For all the trouble they went to, the English
eventually lost every square foot of land
they owned in France.

What was the last major city they had,
and who was the English ruler at the time
it was lost? (two answers required)
 
City of Calais, took back by the French in 1558.

It was Mary the 1st


For the wood, if French did'nt use it to their bow, it's because they prefered heavy armored Knights and arbalets. Not the best choice ;) fortunatly they used massivly artillery during the end of the war.

Q : For what Calais is known during the 100 Years War ?
 
padisha emperor said:
City of Calais, took back by the French in 1558.

It was Mary the 1st


For the wood, if French did'nt use it to their bow, it's because they prefered heavy armored Knights and arbalets. Not the best choice ;) fortunatly they used massivly artillery during the end of the war.

Q : For what Calais is known during the 100 Years War ?

Calais fell to the English after a difficult seige.

King Edward ?I was angered by the resolute defence,
and was planning to hang several of the city's leading
citizens in retribution.

His wife, Queen ?Phillippa intervened on behalf of the
condemned men, and prevailed upon Edward to spare
them after all.
 
Question:

Name of the Dallas FBI agent who had a open case on Lee Harvey Oswald
at the time of the Kennedy assassination.

The agent had reopened a closed case on Oswald in 3/63, on account of
information Oswald had subscribed to a Communist periodical. In spite
of being the controlling agent for most of the next eight months, he never
met Oswald face to face, although he did meet Mrs. Oswald twice.

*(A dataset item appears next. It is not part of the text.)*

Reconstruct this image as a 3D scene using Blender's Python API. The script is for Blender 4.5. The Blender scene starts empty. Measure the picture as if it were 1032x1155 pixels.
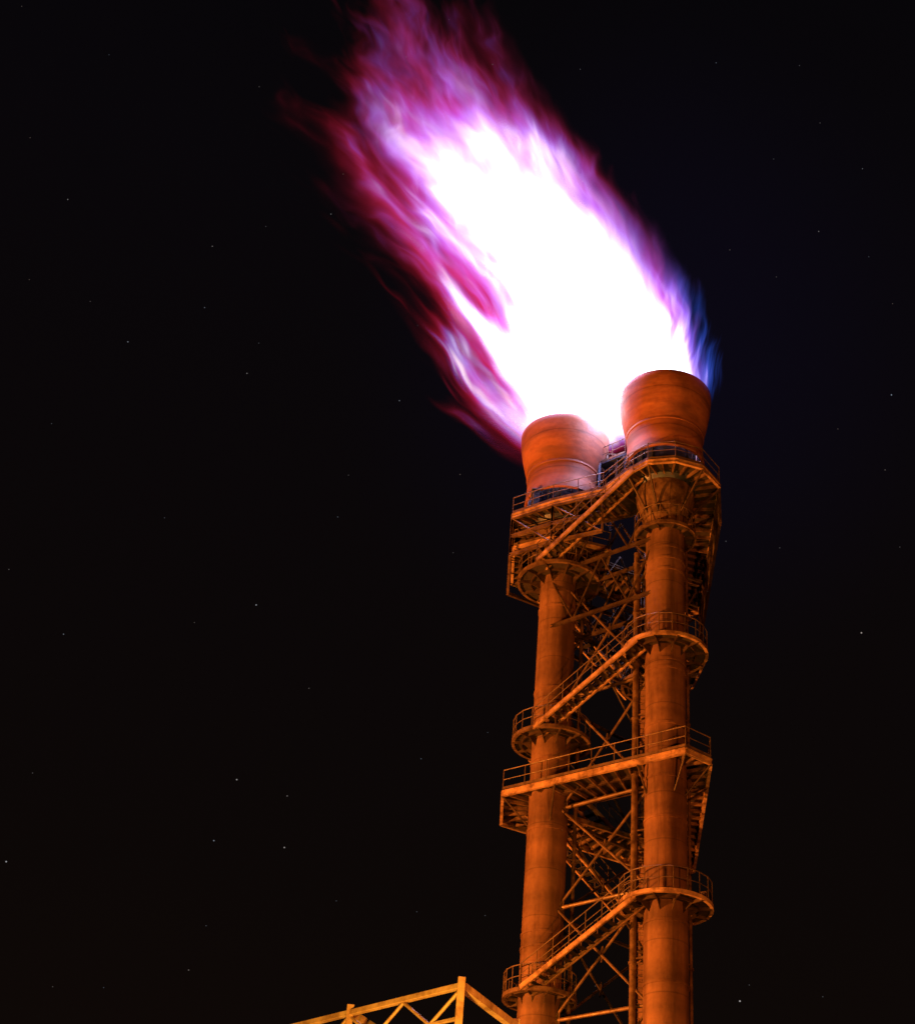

These meetings prompted a visit by Oswald to Dallas FBI HQ 18 days
before the assassination. The agent who had his case was not in, and
Oswald left an unsigned note for him with a receptionist. This note is
the subject of furious controversy.

The FBI receptionist later said she read the note, and that it contained a
threat by Oswald to blow up the FBI office if it did not stop harassing his
wife. The addressee agent said it was a request by Oswald in angry but
inoffensive language to contact him in the future, and to leave his wife alone.

In an act of gross impropriety, The note was destroyed at the order of the
Dallas FBI Special Agent in Charge two days after the assassination.

Conspiracy theorists will never tire of asserting, on the basis of no
evidence whatsoever, that the note included a threat to kill JFK.